その第二版は1912年に、第三版は1917年に出版された」。

 

 ルオーブ(リヴォフ)公内閣の時と、ケレンスキーの天下の時にロシアの警察は書店に発見されるプロトコールの残部を残らず押収して焼却しプロトコールの所持者を厳罰に処した。

英国博物館に所蔵するものは1905年ツァルコイ・スロで印刷されたものだ。

 

プロトコールの真銘(しんめい:本物であることのたとえ)

 

プロトコールユダヤ人の筆になったと謂う主張に対してユダヤ人は熱心に異説を唱えた。

これに関してモスクワのユダヤ死刑執行の手より奇跡的に逆(さか)れた一人のロシア人はラ・ヴィエュ・フランス195号に次の記事を書いた。

ユダヤ禍とは長い間の研究と準備とから成ったプランによってユダヤ人が世界征服をすることだ。プロトコールの真偽に対して批判をすることは単なる気晴らしに過ぎない。最も重大なことは、プロトコールそのものの真偽ではなくプロトコールの預言が如何に正確に吾等の眼の前に実現されつつあるかとい謂うことだ」。

 

 1869年プラーグユダヤ人墓地にあるユダヤ教会長シメオン・バシイホダの墓前でラビ・ライヒホルンが声明した言葉とプロトコールとの相似性は不思議だ。この演説はリードクリフによって出版された。

彼はその一生をこの出版事業に打ち込んだ。決闘で倒れたラッサールはリードクリフをラビ・ライヒホルンに引き合わせた。ライヒホルンの言葉はプロトコールの中にもっと詳しく述べられている。

 

 ユダヤ人レイナック・リュシアン・ウォルフ等が如何に筆を振るっても1905年に出版されたプロトコールの内容と1914年以降各国に起こった事実(第一次世界大戦勃発)との間に一脈の共通点が見出されると謂う印象を弱めることは出来ない。

 

 プロトコールが真にユダヤの筆に成ったものか、或いは為にせんとする者の偽作なのか、その何れに拘わらず、プロトコールユダヤ人の世界革命のプログラムを代表するものであることには異論はない。

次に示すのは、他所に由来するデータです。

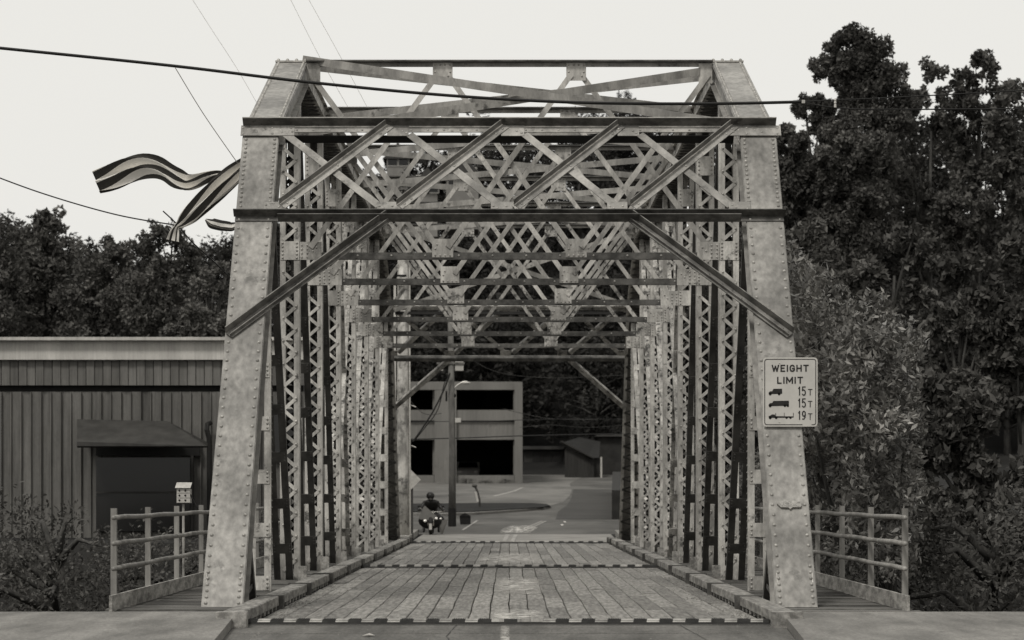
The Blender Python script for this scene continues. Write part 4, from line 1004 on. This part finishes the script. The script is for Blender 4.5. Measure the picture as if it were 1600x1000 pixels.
for s in (-1, 1):
    MB().ell(m3(s*.33, .65, .5), .13, .28, .18).build('pannier', 'black', mo, smooth=True)
    MB().tube([m3(s*.34, -.33, .9), m3(s*.42, -.35, 1.0)], .01, 6).build('mirror_stem', 'chrome', mo)
    MB().ell(m3(s*.43, -.36, 1.02), .06, .02, .04).build('mirror', 'black', mo, smooth=True)
MB().prism([m3(.34, -.55, .02), m3(.42, -.5, .02), m3(.62, -.45, .55), m3(.30, -.5, .52)], (0, .04, 0)).build('leg_shield', 'windscreen', mo)
# rider: one skinned body
def skinned(name, pts, edges, rad, m, parent, root=0, sub=2):
    o_ = Vector(pts[root]); me = bpy.data.meshes.new(name); me.from_pydata([tuple(Vector(p)-o_) for p in pts], edges, []); me.materials.append(M[m])
    ob = link(name, me, o_, parent); md = ob.modifiers.new('skin', 'SKIN'); md.use_smooth_shade = True
    for i, r in enumerate(rad):
        me.skin_vertices[0].data[i].radius = (r, r) if not isinstance(r, tuple) else r; me.skin_vertices[0].data[i].use_root = (i == root)
    sb = ob.modifiers.new('sub', 'SUBSURF'); sb.levels = sub; sb.render_levels = sub; return ob
rd = thing('person', 'person in black jacket and helmet leaning forward on the motorcycle', 'person', m3(0, .35, .7))
pts = [m3(0, .42, .80), m3(0, .30, .98), m3(-.02, .10, 1.14), m3(-.03, -.02, 1.24), m3(-.03, -.08, 1.32)]; ed = [(0, 1), (1, 2), (2, 3), (3, 4)]
rad = [.20, .20, (.23, .17), .10, .085]
for s in (-1, 1):
    k = len(pts); pts += [m3(s*.24, .05, 1.15), m3(s*.37, -.08, .95), m3(s*.45, -.20, .90), m3(s*.45, -.27, .885)]
    ed += [(2, k), (k, k+1), (k+1, k+2), (k+2, k+3)]; rad += [.095, .075, .05, .04]
    for f in range(4):
        q = len(pts); ox = s*(.405+f*.025); pts += [m3(ox, -.31, .905), m3(ox, -.345-.004*(f in (1, 2)), .885), m3(ox, -.335, .855)]
        ed += [(k+3, q), (q, q+1), (q+1, q+2)]; rad += [.010, .009, .008]
    q = len(pts); pts += [m3(s*.40, -.26, .87), m3(s*.395, -.30, .845)]; ed += [(k+3, q), (q, q+1)]; rad += [.011, .009]
    k = len(pts); pts += [m3(s*.15, .36, .78), m3(s*.30, -.02, .66), m3(s*.27, .10, .25), m3(s*.27, .02, .14), m3(s*.28, -.12, .10)]
    ed += [(0, k), (k, k+1), (k+1, k+2), (k+2, k+3), (k+3, k+4)]; rad += [.11, .08, .055, .05, .045]
skinned('body', pts, ed, rad, 'leather', rd)
hd = MB().ell(m3(-.03, -.12, 1.37), .09, .11, .125, 16, 12).build('head', 'skin', rd, smooth=True)
MB().ell(m3(-.03, -.09, 1.405), .148, .165, .145, 18, 12).build('helmet', 'leather', hd, smooth=True)
MB().prism([m3(-.055, -.225, 1.33), m3(-.005, -.225, 1.33), m3(-.03, -.25, 1.335), m3(-.03, -.225, 1.37)], (0, .01, 0)).build('nose', 'skin', hd)
MB().box(mc_x-.12, mc_x+.06, ym-.272, ym-.245, 1.385, 1.43).build('glasses', 'black', hd); MB().box(mc_x-.055, mc_x-.005, ym-.23, ym-.218, 1.30, 1.31).build('mouth', 'black', hd)

# ------------------------------------------------------------------ vegetation
def leaves(centres, per, rad, size, asp=.42, up=.0, seed=0, outward=None):
    r = np.random.default_rng(seed); C_ = np.repeat(centres, per, axis=0); n = len(C_)
    d = r.normal(size=(n, 3)); d /= np.linalg.norm(d, axis=1)[:, None]
    R_ = np.repeat(np.atleast_1d(rad) if np.ndim(rad) else np.full(len(centres), rad), per)
    c = C_+d*(R_*r.uniform(.3, 1, n)**.6)[:, None]
    u = r.normal(size=(n, 3))+d*.8; u[:, 2] += up; u /= np.linalg.norm(u, axis=1)[:, None]
    w = np.cross(u, r.normal(size=(n, 3))); w /= np.linalg.norm(w, axis=1)[:, None]
    s = (size*r.uniform(.45, 1.6, n))[:, None]
    v = np.stack([c-u*s*.5, c+w*s*asp*.5, c+u*s*.5, c-w*s*asp*.5], axis=1).reshape(-1, 3)
    return v
def leafmesh(name, v, m):
    n = len(v)//4; me = bpy.data.meshes.new(name); me.vertices.add(len(v)); me.vertices.foreach_set('co', v.astype(np.float32).ravel())
    me.loops.add(n*4); me.loops.foreach_set('vertex_index', np.arange(n*4, dtype=np.int32)); me.polygons.add(n)
    me.polygons.foreach_set('loop_start', np.arange(0, n*4, 4, dtype=np.int32)); me.polygons.foreach_set('loop_total', np.full(n, 4, dtype=np.int32)); me.update(calc_edges=True)
    me.materials.append(M[m]); return me
def crown_pts(n, rx, ry, rz, zc, seed, shape='round'):
    r = np.random.default_rng(seed); d = r.normal(size=(n, 3)); d /= np.linalg.norm(d, axis=1)[:, None]
    q = r.uniform(.35, 1, n)**.5; lump = .92+.2*np.sin(d[:, 0]*3.1+seed)*np.cos(d[:, 2]*4+seed*2)+.15*np.sin(d[:, 1]*6+seed)
    p = d*(q*lump)[:, None]; p[:, 0] *= rx; p[:, 1] *= ry; p[:, 2] *= rz
    if shape == 'pine': p[:, :2] *= (1.15-.75*(p[:, 2:3]/rz+1)/2)
    p[:, 2] += zc; return p
def make_tree(name, H, R, nc, per, cr, leaf, m, seed, shape='round', base=.25):
    zc = H*(base+1)/2; rz = H*(1-base)/2
    cp = crown_pts(nc, R, R, rz, zc, seed, shape); rs = np.random.default_rng(seed+50).uniform(.6, 1.3, nc)*cr
    me = leafmesh('crown', leaves(cp, per, rs, leaf, seed=seed+9), m)
    r = random.Random(seed); mb = MB(); tr = max(.12, H*.018)
    tp = [V(0, 0, -.8), V(.1, 0, H*.25), V(-.1*r.random(), .1, H*.5), V(.15, 0, H*.82)]; mb.tube(tp, [tr*1.3, tr, tr*.7, tr*.2], 8)
    for i in range(14):
        q = cp[r.randrange(nc)]; z0 = min(q[2]-.1*H, H*.75); z0 = max(z0, H*.2); mb.tube([V(0, 0, z0), V(q[0]*.5, q[1]*.5, (z0+q[2])/2+.2), V(*q)], [tr*.5, tr*.28, tr*.08], 5)
    tm = bpy.data.meshes.new('trunk'); tm.from_pydata(mb.v, [], mb.f); tm.materials.append(M['trunk']); tm.shade_smooth()
    return me, tm
def place_tree(name, proto, loc, sc_, rz, label, cat='tree', group=None):
    t = thing(name, label, cat, loc, group); t.scale = sc_; t.rotation_euler = (0, 0, rz)
    for nm, me in (('crown', proto[0]), ('trunk', proto[1])):
        o = bpy.data.objects.new(nm, me); COL.objects.link(o); o.parent = t
    return t
PT = [make_tree('t', 12, 4.2, 130, 34, .95, .42, 'leaf_hill', s, 'round', .12) for s in range(5)]
side_words = 'far left|left|centre|right|far right'.split('|')
r = random.Random(3); cnt = 0
for row, (Yr, dh) in enumerate(((222, 0), (232, 0), (243, 0), (254, 0), (265, 0), (277, 0))):
    nX = 17; half = 46+row*3
    for i in range(nX):
        X = -half+2*half*i/(nX-1)+r.uniform(-2, 2); Y = Yr+r.uniform(-3, 3); px = VPX+X*F/Y
        if Y < 222 and (-17 < X < 1.5): Y = 222
        zb = ground(X, Y); ztop = CH+(VPY-skyline(px)-4)*Y/F; 
        if row < 5: H = min(13.5, ztop-zb+1.2)*r.uniform(.82, 1.0)
        else: H = ztop-zb
        H = max(6, H); s = H/12*1.02
        place_tree('hill_tree', PT[(i+row) % 5], (X, Y, zb-.3), (s*1.15, s*1.15, s), r.uniform(0, 6), 'dark rounded tree in the wood covering the hillside behind the bridge', group='trees of the hillside wood')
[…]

その預言的性質と過去に於けるある種の秘密結社の取り決めに恐ろしい程似通っている点とから、プロトコールは秘密結社の内部事情に精通し、その理想を結社特有の言葉で発表し得る者の筆に成ったことは明らかたっだ。

 

 最近になってドイツのライシャワー大佐とユダヤ人との間に、プロトコールの真偽に対する裁判が提起され、数年に渡って瑞西(スイス)のベルンで争われた。この時までは事実に基づいてプロトコールの真銘を証明する以外には方法がなかった。

即ち政治的な各種事件、特に最近の数十年に於ける事件が、ユダヤ人フラン・マソンヌリイ(メイソンリー?)に影響されていること、これらの事件がプロトコールが指示する通りに展開されていること、また超国家的秘密力の活動がプロトコールが発表する精神と目的とに全く一致していることが容易に判断されただけだった。

 

 しかしながらベルンの裁判の間に、プロトコールユダヤ人によって編まれ、ユダヤ人の改革案として認められていたことを直接証明する方法が可能になった。

ライシャワー大佐に同情する者が送った資料によってそれが可能になったのだ。プロトコールユダヤ人の作品であることを三人のユダヤ人、つまり二人のラビと一人の改宗ユダヤ(コンヴェルソ)が承認したのだった。※

 

※それでも現在に至るまで、ユダヤ人はこの書について「偽書である」と言い募っている。最新の彼等の「定説」では、これはフランス人が書いた小説を帝政ロシアの秘密警察がユダヤ人の陰謀説に仕立て上げたものである、と言われている。根拠として修辞法が似ている、とされる。でも元々フランス語で書かれたものをロシア語に翻訳したのであるから、修辞法が似るのは、燈照隅のように翻訳をある程度実践した人間にはいかほどの説得力にもなり得ない。しかも、リヴォフ公やケレンスキーユダヤ人)が躍起になって書店から排除したり、或いは欧米でユダヤ人が多くを買い漁って焼却処分にした真意などは固より合理的に説明されて居ない。更にヘンリー・フォードを巡る不可解な金融事件を知るにつけ、その強い意図的隠蔽は疑う余地がない。
燈照隅が思うには、「偽書なら笑って済ませて、大いにその偽書たる根拠によって反論し、コケにすればそれでよいではないか」 却って彼等の執拗な喧伝工作がプロトコルの信憑性を不動にしている。